Каждый смотрит кино по-своему. И многие очень злятся, что ты не смотришь кино, как они. Что ты не чувствуешь так, как они, не оцениваешь по тем критериям, по которым оценивают они. Нас кем только не называли. Женоненавистническим жюри, например. С ума сойти, Мещанинова (Наталья. – прим. редакции), я и Артюх (Анжелика, киновед. – прим. редакции) – женоненавистническое жюри. Нам говорили: «Что это за жюри, в котором актеры сидят?» Сидеть, видимо, могут только кинокритики. В общем, обрадовать всех невозможно. Собрались люди, каждый из которых в каждом фильме увидел что-то свое. А наград очень мало. Когда мнения расходились, кто-то был акулой, а кто-то был компромиссен. Я бывала и тем и другим. Очень радуюсь за «Быка». Мне действительно понравился фильм. Говорят, это не девяностые. Ну и что? Этот фильм – оммаж девяностым. Впечатление маленького мальчика о девяностых. Крутейшая сказка. Почему у нас метафорическое кино вообще не существует? Например, «Мысленный волк» Германики произвёл на меня огромное впечатление. Человек мыслит притчево. Это так здорово, так по-своему, так красиво. Вообще другой масштаб, другая реальность. Я рада за Нигину. Потому что ее кино очень честное. Понравился «Давай разведемся». Великолепная Аня Михалкова и замечательный сценарий, и легко, и грустно, и по-человечески. «Троица» здорово придумана. «Большая поэзия» на одном дыхании.

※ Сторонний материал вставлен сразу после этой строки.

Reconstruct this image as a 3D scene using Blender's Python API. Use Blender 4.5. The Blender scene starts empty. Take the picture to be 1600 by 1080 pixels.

Есть ли режиссер, у которого ты хотела бы сняться?
МакДона и Соррентино. А в нашей стране с Ваней Твердовским поработать было бы очень весело.
А готова ли ты прийти в дебют, если ты не знаешь никого, но понимаешь, что это интересная история?
Конечно. Вот я пришла в дебют к Насте Пальчиковой, фильм «Маша». Во-первых, история действительно очень хорошая. Во-вторых, сыграть с Максимом Сухановым – большое удовольствие. И я счастлива, что узнала Настю. Она человек. И художник.
И напоследок. Хотела бы ты попробовать себя в режиссуре?
Нет, сейчас нет. Это другой образ мышления, отличный от моего. Это вообще другое строение. Режиссёр иначе чувствует, иначе видит. Я пока далека от этого. Возможно, слава Богу, да? (Смеется.)